La narrativa del obradorismo es convincente a los ojos de la mayoría. Vendió bien la descalificación del pasado a través de su transfiguración extrema recreando el rencor social que le dio para gobernar en el abuso de poder y con amplio consenso con la complacencia de las élites; la continuidad del proyecto fue la consecuencia. Los grandes fracasos de la administración —inseguridad, corrupción y deterioro de la calidad del Gobierno— han sido transferidos al régimen democrático y el resultado de la elección indica que se está de acuerdo. Se asume que la independencia de la Corte, el contrapeso de los órganos autónomos, la transparencia y la rendición de cuentas obstruyen al Gobierno que se quiere.
El mandato mayoritario inequívoco es acabar con la democracia que una minoría importante aprecia y está decidida a proteger y defender de la embestida autoritaria. La derrota electoral no debe llevar a la renuncia de lo que se quiere y cree; hoy más que siempre será necesario luchar con persistencia y determinación. Ya no es tarea de votos, la política habrá de transitar a los espacios de debate y del quehacer político.

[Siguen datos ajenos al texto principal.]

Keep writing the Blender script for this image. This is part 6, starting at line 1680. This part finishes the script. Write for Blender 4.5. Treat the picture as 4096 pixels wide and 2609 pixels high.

La resistencia es lo de ahora. No es fácil porque requiere tiempo y es probable que el oficialismo obsequie a su líder moral la reforma constitucional por él impulsada antes de que abandone el cargo. ¿Qué hacer para defender la causa de la democracia cuando se ha fracasado hacerlo por la vía de los votos?, ¿la movilización es posible después del desgaste el proceso electoral?, ¿qué se puede hacer o decir que no se haya hecho?, ¿es legítimo disputar un proyecto que tiene el aval democrático?
Las respuestas obligan a pensar en dos planos: el de los valores o convicciones, que otorga el derecho de defender lo que es fundamental. Hay que partir de la premisa que no hay nada que pueda imponerse sobre los principios, ni votos ni decisiones legislativas. Debe quedar claro que los temas sustantivos son innegociables como es la libertad, la coexistencia de la diversidad y el rechazo a la discrecionalidad y al abuso de poder. La tiranía de la mayoría simple, absoluta o calificada es inaceptable como argumento en los temas de principio.
Otro plano es la estrategia que incluye alianzas, acuerdos y negociación hacia muchos frentes para que la amenaza al régimen democrático se advierta no como rechazo de algunos, sino como un curso de acción de resistencia que beneficia e involucra a muchos, incluso a quienes están en el ámbito de la coalición gobernante. El tamaño de Morena en el ámbito legislativo es de poco más de 40%, la minoría mayor. A partir de esa condición tendría el poder para alterar el sistema de representación para volverse mayoría calificada por sí mismo y en la próxima elección volver prescindibles a los partidos asociados, el PVEM y el PT.
En todos los planos o temas de la reforma constitucional propuesta por el presidente López Obrador hay ganadores y perdedores. Algunos no tienen sustento para lograr el objetivo que se pretende, por ejemplo, acabar con la autonomía de la Corte politizando el nombramiento de los juzgadores no sirve para mejorar la justicia y afecta prácticamente a todos, especialmente a quienes más requieren de certeza de derechos frente al poderoso, con frecuencia el poder discrecional del gobernante. Sí hay que cambiar el sistema de justicia, pero no para perder lo alcanzado y sí para abatir la impunidad, tema que involucra no sólo al poder judicial, sino a fiscalías y a los Gobiernos.
La oposición y su convergencia con los independientes tiene que trasladarse al terreno de la resistencia. Tarea que no puede darse en la resaca de una derrota que resultó considerablemente mayor y más profunda y trascendente de lo previsto. La lucha por el voto reactivó a una parte importante de la ciudadanía y la convergencia de voluntades otrora dispersas. Hoy más que siempre se requiere imaginación, visión y determinación.